Task brief: Reply with the count of lines holding "picture", nothing more.

#### Recorded information ####

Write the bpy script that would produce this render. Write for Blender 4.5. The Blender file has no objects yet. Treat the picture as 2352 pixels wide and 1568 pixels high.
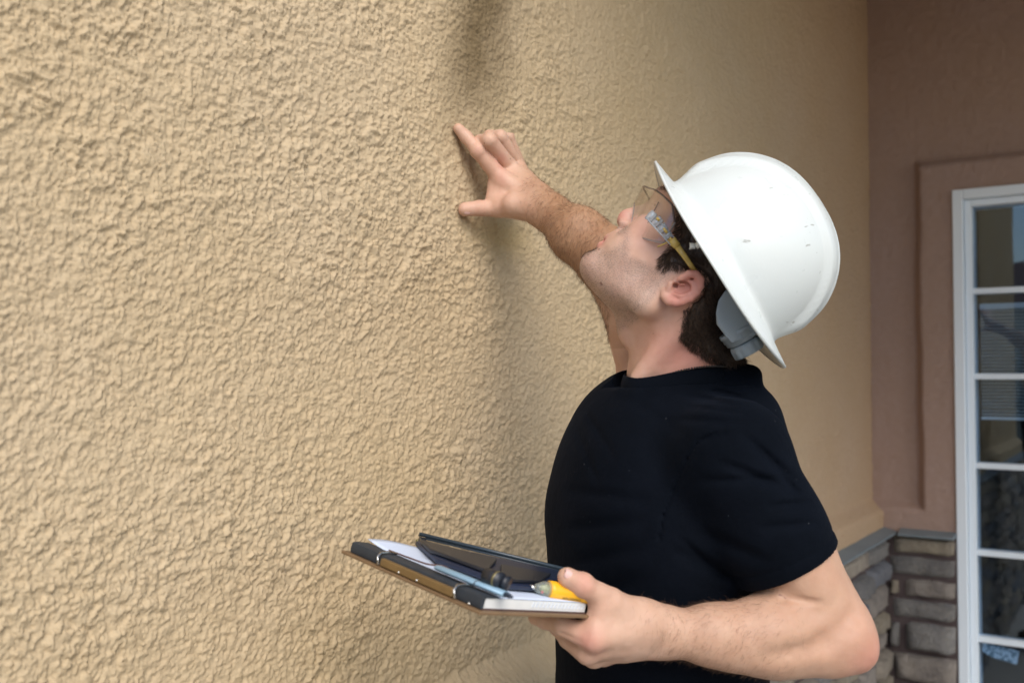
import bpy, math, random, time
import numpy as np
from mathutils import Vector, Matrix
T0 = time.time()
random.seed(7)
RNG = np.random.default_rng(7)
S = bpy.context.scene
C = S.collection

# ---------------------------------------------------------------- camera
CAM_H = 1.62
PITCH = math.radians(1.8)
FPX = 2287.0                    # focal length in 2352-wide picture units (35 mm lens)
cam = bpy.data.cameras.new('camera')
camo = bpy.data.objects.new('camera', cam); C.objects.link(camo)
camo.location = (0, 0, CAM_H)
camo.rotation_euler = (math.radians(90) + PITCH, 0, 0)
cam.sensor_width = 36; cam.lens = 35.0
cam.clip_start = 0.02; cam.clip_end = 500
cam.dof.use_dof = True
cam.dof.focus_distance = 1.36
cam.dof.aperture_fstop = 5.0
S.camera = camo

# ---------------------------------------------------------------- world, sun, exposure
SUN_EL, SUN_AZ = math.radians(41), math.radians(163)     # azimuth clockwise from +Y
w = bpy.data.worlds.new('World'); S.world = w; w.use_nodes = True
nt = w.node_tree
sky = nt.nodes.new('ShaderNodeTexSky'); sky.sky_type = 'NISHITA'; sky.sun_disc = False
sky.sun_elevation = SUN_EL; sky.sun_rotation = SUN_AZ
sky.air_density = 1.0; sky.dust_density = 1.2; sky.ozone_density = 1.0
bg = nt.nodes['Background']; bg.inputs['Strength'].default_value = 0.14
nt.links.new(sky.outputs[0], bg.inputs['Color'])
sl = bpy.data.lights.new('sun', 'SUN'); sl.energy = 1.75; sl.angle = math.radians(46); sl.color = (1.0, 0.93, 0.83)
so = bpy.data.objects.new('sun', sl); C.objects.link(so)
sd = Vector((math.sin(SUN_AZ) * math.cos(SUN_EL), math.cos(SUN_AZ) * math.cos(SUN_EL), math.sin(SUN_EL)))
so.rotation_euler = sd.to_track_quat('Z', 'Y').to_euler(); so.location = (3, -6, 8)
S.view_settings.view_transform = 'Standard'; S.view_settings.look = 'None'
S.view_settings.exposure = 0.66; S.view_settings.gamma = 1.0
S.cycles.max_bounces = 8; S.cycles.transparent_max_bounces = 12

# ---------------------------------------------------------------- pixel helpers
CP, SP = math.cos(PITCH), math.sin(PITCH)
def ray(px, py):
    x = (px - 1176.0) / FPX; v = (784.0 - py) / FPX
    return np.array([x, CP - v * SP, SP + v * CP])
def P(px, py, Z):
    return ray(px, py) * Z + np.array([0, 0, CAM_H])
COR = np.array([1.37, 3.80]); WD = np.array([0.549, 0.8358]); WN = np.array([0.8358, -0.549])   # corner, wall direction, wall normal
FD = WN.copy(); FN = -WD                                                                       # far wall runs along FD, faces FN
def WP(px, py, off=0.0):
    r = ray(px, py)
    den = r[0] * WN[0] + r[1] * WN[1]
    num = COR[0] * WN[0] + COR[1] * WN[1] + off
    k = num / den
    return r * k + np.array([0, 0, CAM_H])
def nrm(v):
    v = np.asarray(v, float); return v / np.linalg.norm(v)

# ---------------------------------------------------------------- noise
def _h(ix, iy, iz, seed):
    h = (ix.astype(np.int64) * 374761393 + iy.astype(np.int64) * 668265263 + iz.astype(np.int64) * 2147483647 + seed * 144665) & 0xffffffff
    h = ((h ^ (h >> 13)) * 1274126177) & 0xffffffff
    return ((h ^ (h >> 16)) & 0xffff).astype(np.float64) / 65535.0
def vnoise(p, seed=0):                      # value noise, p (...,3), -1..1
    i = np.floor(p).astype(np.int64); f = p - i; f = f * f * f * (f * (f * 6 - 15) + 10)
    r = 0
    for dx in (0, 1):
        wx = f[..., 0] if dx else 1 - f[..., 0]
        for dy in (0, 1):
            wy = f[..., 1] if dy else 1 - f[..., 1]
            for dz in (0, 1):
                wz = f[..., 2] if dz else 1 - f[..., 2]
                r = r + wx * wy * wz * _h(i[..., 0] + dx, i[..., 1] + dy, i[..., 2] + dz, seed)
    return r * 2 - 1
def vnoise2(x, y, seed=0):
    ix = np.floor(x).astype(np.int64); iy = np.floor(y).astype(np.int64); fx = x - ix; fy = y - iy
    fx = fx * fx * fx * (fx * (fx * 6 - 15) + 10); fy = fy * fy * fy * (fy * (fy * 6 - 15) + 10)
    z = np.zeros_like(ix)
    a = _h(ix, iy, z, seed); b = _h(ix + 1, iy, z, seed); c = _h(ix, iy + 1, z, seed); d = _h(ix + 1, iy + 1, z, seed)
    return ((a * (1 - fx) + b * fx) * (1 - fy) + (c * (1 - fx) + d * fx) * fy) * 2 - 1
def perlin2(x, y, seed=0):
    ix = np.floor(x).astype(np.int64); iy = np.floor(y).astype(np.int64); fx = x - ix; fy = y - iy
    u = fx * fx * fx * (fx * (fx * 6 - 15) + 10); v = fy * fy * fy * (fy * (fy * 6 - 15) + 10); z = np.zeros_like(ix)
    def g(dx, dy):
        a = _h(ix + dx, iy + dy, z, seed) * 6.2832; return np.cos(a) * (fx - dx) + np.sin(a) * (fy - dy)
    return ((g(0, 0) * (1 - u) + g(1, 0) * u) * (1 - v) + (g(0, 1) * (1 - u) + g(1, 1) * u) * v) * 1.5
def fbm2(x, y, f0, octs, gain, seed):
    r = 0; a = 1.0; f = f0; tot = 0
    for i in range(octs):
        c, s = math.cos(0.7 * i), math.sin(0.7 * i)
        r = r + a * perlin2((x * c - y * s) * f + 7.3 * i, (x * s + y * c) * f - 3.1 * i, seed + i); tot += a; a *= gain; f *= 2.03
    return r / tot
def sstep(a, b, x):
    t = np.clip((x - a) / (b - a), 0, 1); return t * t * (3 - 2 * t)

# ---------------------------------------------------------------- mesh / object helpers
def mk_mesh(name, verts, faces, smooth=True, attr=None):
    me = bpy.data.meshes.new(name)
    verts = np.asarray(verts, np.float32)
    if isinstance(faces, np.ndarray):
        n, k = faces.shape
        me.vertices.add(len(verts)); me.vertices.foreach_set('co', verts.ravel())
        me.loops.add(n * k); me.loops.foreach_set('vertex_index', faces.astype(np.int32).ravel())
        me.polygons.add(n); me.polygons.foreach_set('loop_start', np.arange(0, n * k, k, dtype=np.int32))
        me.update(calc_edges=True); me.validate()
    else:
        me.from_pydata([tuple(map(float, v)) for v in verts], [], faces); me.update()
    me.polygons.foreach_set('use_smooth', np.full(len(me.polygons), smooth))
    if attr is not None:
        for an, av in attr.items():
            a = me.color_attributes.new(an, 'FLOAT_COLOR', 'POINT')
            col = np.ones((len(verts), 4), np.float32); col[:, :av.shape[1]] = av
            a.data.foreach_set('color', col.ravel())
    return me
def root(name, loc, label, cat, group=None):
    o = bpy.data.objects.new(name, None); C.objects.link(o); o.location = [float(a) for a in loc]
    o.empty_display_size = 0.05
    o['label'] = label; o['category'] = cat
    if group: o['group'] = group
    return o
def world_loc(o):
    l = np.zeros(3)
    while o is not None:
        l = l + np.array(o.location); o = o.parent
    return l
def part(name, verts, faces, mat, parent=None, smooth=True, attr=None, label=None):
    verts = np.asarray(verts, float)
    if parent is not None:
        verts = verts - world_loc(parent)
    me = mk_mesh(name, verts, faces, smooth, attr)
    if mat: me.materials.append(mat)
    o = bpy.data.objects.new(name, me); C.objects.link(o)
    if parent is not None: o.parent = parent
    if label: o['label'] = label
    return o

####

Result: 2